The Duke railed: “There is absolutely no truth in the published statement that the value of the jewellery was £250,000. Its value was not more than £20,000 and you can say that I said so.

“I can understand that a quarter of a million makes better reading than £20,000 but £20,000 was the value.”

Scotland Yard chased up well known thieves and ‘fences’.

The robbery took place at Ednam Lodge, Sunningdale, London on the previous Wednesday evening. Ednam Lodge was the home of the Earl and Countess of Dudley but in October 1946 they took up temporary lodgings at Claridges so the Duke and Duchess of Windsor could make a private visit to England.

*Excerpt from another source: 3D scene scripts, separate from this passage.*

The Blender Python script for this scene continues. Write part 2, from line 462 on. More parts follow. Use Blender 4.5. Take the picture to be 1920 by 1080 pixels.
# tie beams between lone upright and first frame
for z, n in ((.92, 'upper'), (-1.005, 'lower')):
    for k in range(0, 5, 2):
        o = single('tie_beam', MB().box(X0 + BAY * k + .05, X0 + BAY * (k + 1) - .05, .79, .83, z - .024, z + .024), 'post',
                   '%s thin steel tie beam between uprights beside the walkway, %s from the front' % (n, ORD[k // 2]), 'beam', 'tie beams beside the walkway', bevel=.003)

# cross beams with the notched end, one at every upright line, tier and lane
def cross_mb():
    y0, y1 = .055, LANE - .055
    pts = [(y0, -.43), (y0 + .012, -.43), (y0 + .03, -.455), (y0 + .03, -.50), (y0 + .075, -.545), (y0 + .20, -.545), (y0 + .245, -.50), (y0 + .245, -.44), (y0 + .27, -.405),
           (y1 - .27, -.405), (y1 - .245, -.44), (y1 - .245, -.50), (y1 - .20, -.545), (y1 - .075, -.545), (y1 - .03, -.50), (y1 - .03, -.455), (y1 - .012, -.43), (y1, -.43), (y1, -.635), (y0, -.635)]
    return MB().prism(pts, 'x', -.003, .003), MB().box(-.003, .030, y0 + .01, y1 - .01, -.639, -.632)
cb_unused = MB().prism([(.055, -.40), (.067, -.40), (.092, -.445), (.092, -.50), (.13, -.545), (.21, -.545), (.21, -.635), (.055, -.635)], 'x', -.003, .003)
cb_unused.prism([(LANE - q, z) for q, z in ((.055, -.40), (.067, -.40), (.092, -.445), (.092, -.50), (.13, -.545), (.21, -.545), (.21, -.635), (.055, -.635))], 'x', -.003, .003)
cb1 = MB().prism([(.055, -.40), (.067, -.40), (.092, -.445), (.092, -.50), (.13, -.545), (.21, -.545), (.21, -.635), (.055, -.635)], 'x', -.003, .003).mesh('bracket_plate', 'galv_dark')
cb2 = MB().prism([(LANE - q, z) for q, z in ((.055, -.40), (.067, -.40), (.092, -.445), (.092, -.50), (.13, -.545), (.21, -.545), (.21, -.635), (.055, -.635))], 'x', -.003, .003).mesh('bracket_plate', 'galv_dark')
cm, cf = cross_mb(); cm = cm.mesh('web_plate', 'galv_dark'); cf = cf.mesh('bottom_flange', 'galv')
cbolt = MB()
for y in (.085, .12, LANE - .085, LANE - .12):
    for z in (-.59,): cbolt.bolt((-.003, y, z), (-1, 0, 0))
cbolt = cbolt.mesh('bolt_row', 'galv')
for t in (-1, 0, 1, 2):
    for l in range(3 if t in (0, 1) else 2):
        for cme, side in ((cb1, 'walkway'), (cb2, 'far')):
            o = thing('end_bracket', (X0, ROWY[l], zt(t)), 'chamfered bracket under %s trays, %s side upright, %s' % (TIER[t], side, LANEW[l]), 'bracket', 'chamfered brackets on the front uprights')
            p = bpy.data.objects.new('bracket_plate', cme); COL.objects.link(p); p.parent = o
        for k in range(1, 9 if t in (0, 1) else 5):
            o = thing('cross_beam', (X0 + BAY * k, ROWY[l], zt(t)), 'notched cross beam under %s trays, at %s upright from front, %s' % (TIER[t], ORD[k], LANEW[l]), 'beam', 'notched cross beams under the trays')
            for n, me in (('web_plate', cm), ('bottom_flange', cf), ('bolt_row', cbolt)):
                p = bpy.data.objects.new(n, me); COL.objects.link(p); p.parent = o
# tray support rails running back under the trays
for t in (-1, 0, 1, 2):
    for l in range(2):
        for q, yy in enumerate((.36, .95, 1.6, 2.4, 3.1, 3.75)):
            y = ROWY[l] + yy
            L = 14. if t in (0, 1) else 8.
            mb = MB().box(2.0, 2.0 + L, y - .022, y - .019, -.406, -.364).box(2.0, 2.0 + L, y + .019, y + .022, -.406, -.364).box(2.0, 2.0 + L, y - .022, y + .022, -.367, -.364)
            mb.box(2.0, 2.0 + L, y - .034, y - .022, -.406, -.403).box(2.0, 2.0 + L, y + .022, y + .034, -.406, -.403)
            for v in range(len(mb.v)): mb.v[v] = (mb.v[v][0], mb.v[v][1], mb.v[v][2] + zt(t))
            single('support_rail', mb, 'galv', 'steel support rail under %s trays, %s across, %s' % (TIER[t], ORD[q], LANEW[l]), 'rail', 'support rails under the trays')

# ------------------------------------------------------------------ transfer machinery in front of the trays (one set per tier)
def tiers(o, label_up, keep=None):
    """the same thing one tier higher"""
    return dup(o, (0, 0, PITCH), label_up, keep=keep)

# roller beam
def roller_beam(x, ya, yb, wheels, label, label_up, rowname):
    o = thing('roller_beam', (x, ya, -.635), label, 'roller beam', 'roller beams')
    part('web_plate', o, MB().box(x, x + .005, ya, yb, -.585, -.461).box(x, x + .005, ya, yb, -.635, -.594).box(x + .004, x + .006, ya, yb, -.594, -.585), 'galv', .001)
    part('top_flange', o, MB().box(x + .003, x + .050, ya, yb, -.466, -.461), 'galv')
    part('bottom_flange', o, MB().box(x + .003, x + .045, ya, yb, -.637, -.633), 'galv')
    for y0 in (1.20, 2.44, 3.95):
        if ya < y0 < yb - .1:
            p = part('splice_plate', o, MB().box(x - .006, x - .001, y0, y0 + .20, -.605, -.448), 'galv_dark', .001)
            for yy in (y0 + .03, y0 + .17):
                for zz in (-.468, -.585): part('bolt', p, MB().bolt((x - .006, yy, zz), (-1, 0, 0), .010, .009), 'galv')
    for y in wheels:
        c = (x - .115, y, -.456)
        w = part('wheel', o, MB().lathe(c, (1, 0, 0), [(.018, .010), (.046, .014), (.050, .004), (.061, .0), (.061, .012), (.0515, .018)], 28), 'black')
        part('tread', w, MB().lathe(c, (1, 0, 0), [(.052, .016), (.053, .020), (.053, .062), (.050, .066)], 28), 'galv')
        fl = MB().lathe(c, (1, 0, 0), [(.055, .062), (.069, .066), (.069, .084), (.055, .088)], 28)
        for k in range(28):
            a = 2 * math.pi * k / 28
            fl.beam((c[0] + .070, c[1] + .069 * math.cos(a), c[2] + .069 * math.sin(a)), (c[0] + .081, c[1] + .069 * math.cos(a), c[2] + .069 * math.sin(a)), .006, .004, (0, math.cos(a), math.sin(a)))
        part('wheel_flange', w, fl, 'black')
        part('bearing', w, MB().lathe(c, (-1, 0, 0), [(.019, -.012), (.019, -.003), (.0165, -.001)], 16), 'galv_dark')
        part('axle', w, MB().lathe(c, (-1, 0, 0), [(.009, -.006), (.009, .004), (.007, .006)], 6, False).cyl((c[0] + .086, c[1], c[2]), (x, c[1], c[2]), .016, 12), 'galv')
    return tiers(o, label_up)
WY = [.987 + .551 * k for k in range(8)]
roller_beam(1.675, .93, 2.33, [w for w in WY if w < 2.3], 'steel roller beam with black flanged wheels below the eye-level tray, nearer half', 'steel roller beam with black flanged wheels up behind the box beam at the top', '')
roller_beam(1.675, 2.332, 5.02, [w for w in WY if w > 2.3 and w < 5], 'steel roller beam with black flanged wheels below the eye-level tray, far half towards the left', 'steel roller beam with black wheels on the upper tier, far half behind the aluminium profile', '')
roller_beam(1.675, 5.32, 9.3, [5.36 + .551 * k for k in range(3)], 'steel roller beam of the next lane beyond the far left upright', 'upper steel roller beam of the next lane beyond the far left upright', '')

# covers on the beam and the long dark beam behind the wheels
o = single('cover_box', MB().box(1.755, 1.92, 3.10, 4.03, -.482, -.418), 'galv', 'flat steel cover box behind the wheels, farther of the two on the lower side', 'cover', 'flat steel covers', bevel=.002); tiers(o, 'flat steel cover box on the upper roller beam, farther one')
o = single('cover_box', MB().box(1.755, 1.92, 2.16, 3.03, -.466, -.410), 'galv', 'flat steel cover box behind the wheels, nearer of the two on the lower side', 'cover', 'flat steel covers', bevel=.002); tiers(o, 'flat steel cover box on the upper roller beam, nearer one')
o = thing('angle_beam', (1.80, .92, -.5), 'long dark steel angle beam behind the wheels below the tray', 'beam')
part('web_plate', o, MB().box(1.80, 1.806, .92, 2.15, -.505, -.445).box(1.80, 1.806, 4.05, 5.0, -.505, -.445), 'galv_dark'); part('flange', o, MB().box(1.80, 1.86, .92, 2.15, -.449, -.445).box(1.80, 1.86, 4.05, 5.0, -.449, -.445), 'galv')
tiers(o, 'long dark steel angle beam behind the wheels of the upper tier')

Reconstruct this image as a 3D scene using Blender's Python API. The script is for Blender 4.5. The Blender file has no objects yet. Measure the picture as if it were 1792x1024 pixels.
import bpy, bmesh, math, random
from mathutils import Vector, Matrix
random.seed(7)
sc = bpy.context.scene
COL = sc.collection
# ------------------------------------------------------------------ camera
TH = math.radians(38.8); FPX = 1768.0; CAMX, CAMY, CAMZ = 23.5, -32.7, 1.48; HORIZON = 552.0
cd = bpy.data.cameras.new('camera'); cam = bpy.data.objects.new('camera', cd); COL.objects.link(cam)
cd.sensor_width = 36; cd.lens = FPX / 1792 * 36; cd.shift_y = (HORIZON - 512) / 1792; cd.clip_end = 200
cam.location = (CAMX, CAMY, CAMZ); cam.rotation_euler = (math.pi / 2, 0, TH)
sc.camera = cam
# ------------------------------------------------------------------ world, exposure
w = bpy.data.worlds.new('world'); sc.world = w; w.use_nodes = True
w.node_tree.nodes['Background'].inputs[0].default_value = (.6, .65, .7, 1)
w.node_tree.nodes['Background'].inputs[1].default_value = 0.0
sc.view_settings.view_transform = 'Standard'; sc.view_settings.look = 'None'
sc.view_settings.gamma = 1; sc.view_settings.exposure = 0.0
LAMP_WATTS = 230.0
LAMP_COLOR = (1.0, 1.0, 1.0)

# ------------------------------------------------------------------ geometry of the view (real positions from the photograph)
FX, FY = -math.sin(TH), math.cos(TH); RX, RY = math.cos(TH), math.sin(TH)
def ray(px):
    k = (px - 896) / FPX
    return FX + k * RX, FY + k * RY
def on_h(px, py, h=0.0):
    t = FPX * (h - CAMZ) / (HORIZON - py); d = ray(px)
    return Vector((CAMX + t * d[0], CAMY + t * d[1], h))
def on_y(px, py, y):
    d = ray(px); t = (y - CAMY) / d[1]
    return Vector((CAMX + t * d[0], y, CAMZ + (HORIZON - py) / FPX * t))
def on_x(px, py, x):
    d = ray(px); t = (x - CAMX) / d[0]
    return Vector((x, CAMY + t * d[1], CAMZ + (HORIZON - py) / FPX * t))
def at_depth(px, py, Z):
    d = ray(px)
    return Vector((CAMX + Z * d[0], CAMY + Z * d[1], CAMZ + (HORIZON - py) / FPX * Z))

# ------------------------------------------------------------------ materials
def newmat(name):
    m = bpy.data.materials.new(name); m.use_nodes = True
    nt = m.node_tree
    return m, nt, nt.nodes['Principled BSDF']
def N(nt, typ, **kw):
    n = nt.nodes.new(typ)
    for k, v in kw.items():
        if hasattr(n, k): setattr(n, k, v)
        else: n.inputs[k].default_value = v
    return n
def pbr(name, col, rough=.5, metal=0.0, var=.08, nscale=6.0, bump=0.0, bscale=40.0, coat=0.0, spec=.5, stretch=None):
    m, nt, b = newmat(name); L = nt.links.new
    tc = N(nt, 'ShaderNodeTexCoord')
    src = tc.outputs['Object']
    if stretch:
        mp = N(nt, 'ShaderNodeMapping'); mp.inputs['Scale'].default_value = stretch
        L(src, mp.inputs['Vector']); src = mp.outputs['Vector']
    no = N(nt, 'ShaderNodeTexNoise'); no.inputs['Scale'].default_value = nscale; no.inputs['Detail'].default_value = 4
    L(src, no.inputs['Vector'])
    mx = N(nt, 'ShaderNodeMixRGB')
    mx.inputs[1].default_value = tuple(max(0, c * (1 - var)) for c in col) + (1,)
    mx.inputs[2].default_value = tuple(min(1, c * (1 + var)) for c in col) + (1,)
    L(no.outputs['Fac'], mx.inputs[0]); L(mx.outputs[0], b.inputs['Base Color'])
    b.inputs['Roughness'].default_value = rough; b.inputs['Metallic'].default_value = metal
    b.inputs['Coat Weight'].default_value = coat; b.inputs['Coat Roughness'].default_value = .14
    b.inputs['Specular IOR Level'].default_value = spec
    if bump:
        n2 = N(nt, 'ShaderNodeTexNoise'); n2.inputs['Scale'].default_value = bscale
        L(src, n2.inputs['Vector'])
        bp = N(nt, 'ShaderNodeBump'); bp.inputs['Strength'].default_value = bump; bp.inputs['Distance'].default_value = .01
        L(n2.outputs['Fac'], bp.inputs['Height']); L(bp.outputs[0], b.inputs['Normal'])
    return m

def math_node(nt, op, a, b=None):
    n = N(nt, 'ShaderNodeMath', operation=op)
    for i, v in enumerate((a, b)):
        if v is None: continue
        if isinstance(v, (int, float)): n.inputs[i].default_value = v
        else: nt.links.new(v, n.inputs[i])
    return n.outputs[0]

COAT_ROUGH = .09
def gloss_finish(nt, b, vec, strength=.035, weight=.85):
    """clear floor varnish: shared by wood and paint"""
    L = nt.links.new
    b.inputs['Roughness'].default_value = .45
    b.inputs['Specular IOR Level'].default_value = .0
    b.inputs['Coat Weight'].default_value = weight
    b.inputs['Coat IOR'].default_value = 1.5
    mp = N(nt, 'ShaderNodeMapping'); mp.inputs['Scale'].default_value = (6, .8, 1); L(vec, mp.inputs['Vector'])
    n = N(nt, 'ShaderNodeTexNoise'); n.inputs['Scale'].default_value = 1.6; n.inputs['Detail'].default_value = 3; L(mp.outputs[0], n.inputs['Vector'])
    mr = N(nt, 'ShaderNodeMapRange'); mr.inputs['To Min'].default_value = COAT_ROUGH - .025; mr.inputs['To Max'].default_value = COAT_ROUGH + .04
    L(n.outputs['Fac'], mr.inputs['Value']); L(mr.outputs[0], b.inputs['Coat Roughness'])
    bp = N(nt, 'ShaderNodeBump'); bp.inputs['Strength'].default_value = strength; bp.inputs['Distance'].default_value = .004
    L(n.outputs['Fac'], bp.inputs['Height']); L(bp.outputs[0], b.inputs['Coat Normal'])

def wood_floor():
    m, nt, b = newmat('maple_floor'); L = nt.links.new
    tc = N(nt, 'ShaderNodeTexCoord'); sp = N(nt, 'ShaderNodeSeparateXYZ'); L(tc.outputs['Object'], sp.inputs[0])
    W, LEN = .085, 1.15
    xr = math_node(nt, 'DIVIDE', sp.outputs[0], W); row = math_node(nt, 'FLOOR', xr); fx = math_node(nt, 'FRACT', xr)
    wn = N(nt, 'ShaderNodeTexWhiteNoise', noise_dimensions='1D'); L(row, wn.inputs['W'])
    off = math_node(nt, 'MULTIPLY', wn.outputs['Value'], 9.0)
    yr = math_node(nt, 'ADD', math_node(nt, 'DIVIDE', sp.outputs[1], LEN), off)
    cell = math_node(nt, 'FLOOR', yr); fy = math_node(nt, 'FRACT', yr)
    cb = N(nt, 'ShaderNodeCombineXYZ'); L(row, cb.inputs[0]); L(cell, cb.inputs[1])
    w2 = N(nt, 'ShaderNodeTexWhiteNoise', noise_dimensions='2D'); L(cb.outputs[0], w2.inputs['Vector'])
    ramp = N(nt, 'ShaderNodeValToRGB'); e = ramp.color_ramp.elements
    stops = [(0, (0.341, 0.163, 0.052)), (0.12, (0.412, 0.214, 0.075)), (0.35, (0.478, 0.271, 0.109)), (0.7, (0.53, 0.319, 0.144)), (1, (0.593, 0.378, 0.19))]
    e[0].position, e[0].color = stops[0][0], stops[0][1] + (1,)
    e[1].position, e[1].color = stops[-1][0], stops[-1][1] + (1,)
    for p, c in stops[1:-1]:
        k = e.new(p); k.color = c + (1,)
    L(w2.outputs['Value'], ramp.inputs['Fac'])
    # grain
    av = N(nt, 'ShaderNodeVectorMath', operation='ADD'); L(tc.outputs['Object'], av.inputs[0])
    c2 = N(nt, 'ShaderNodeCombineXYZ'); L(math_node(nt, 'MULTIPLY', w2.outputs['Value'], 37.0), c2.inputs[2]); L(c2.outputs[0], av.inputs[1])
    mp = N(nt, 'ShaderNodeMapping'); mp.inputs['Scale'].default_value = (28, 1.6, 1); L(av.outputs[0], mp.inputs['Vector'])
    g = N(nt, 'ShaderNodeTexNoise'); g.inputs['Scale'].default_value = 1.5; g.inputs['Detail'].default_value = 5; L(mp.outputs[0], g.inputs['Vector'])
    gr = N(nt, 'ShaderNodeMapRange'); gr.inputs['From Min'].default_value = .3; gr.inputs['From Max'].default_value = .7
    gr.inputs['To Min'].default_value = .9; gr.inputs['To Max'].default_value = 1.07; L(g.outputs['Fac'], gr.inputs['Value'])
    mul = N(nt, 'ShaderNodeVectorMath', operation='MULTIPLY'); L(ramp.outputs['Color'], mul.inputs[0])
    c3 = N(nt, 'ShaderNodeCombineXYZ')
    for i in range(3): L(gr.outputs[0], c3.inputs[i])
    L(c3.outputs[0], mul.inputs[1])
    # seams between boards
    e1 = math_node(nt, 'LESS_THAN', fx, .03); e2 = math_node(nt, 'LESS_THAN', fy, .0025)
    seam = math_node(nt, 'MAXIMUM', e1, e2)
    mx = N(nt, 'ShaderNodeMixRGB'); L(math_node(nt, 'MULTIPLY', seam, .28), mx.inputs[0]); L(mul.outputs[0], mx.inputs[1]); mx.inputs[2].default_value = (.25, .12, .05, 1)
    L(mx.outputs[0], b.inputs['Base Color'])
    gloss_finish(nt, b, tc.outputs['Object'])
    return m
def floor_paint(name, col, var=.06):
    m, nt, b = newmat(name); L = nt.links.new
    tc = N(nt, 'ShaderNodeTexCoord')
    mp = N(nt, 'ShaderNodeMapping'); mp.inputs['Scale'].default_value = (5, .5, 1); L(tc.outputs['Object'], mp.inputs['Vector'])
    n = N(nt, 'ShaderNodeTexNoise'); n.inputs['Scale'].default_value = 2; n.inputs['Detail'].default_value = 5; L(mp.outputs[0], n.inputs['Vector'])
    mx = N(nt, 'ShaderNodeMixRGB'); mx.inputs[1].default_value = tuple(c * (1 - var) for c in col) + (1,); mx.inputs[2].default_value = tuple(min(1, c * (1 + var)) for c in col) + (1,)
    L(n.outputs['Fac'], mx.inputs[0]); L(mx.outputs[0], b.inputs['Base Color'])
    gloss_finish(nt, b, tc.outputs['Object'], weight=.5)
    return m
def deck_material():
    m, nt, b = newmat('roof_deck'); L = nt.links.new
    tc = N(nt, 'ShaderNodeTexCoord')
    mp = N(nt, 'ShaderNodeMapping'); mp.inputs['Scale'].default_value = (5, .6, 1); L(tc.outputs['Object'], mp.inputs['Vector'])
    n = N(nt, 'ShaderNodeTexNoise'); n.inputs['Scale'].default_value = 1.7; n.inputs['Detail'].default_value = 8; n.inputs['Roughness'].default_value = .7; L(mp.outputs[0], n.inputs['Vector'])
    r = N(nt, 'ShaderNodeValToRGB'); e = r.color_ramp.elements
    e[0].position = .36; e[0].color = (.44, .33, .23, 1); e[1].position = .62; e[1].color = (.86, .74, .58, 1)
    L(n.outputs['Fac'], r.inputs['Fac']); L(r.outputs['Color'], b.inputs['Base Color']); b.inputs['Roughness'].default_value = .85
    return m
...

It was the first return for the Duchess since 1936, when King Edward VIII abdicated to marry her and they began life in exile. It was meant to be low key, but it took three Army lorries to transport their luggage from France. One theory suggested a gang of international jewel thieves followed the Duke and Duchess from France, waiting for the right moment to pounce. It was thought one of the gang climbed a drainpipe in order to gain access to an open window. The jewels - which would be worth £13m today - were never recovered and no-one was ever caught.

In 2003, then the records were published by the National Archive at Kew, it revealed Scotland Yard did have a suspect - Arthur Charles Holmes - but could never make a strong enough case against him. It was believed he buried the jewels somewhere, fearful of selling them on... and they may still be there today.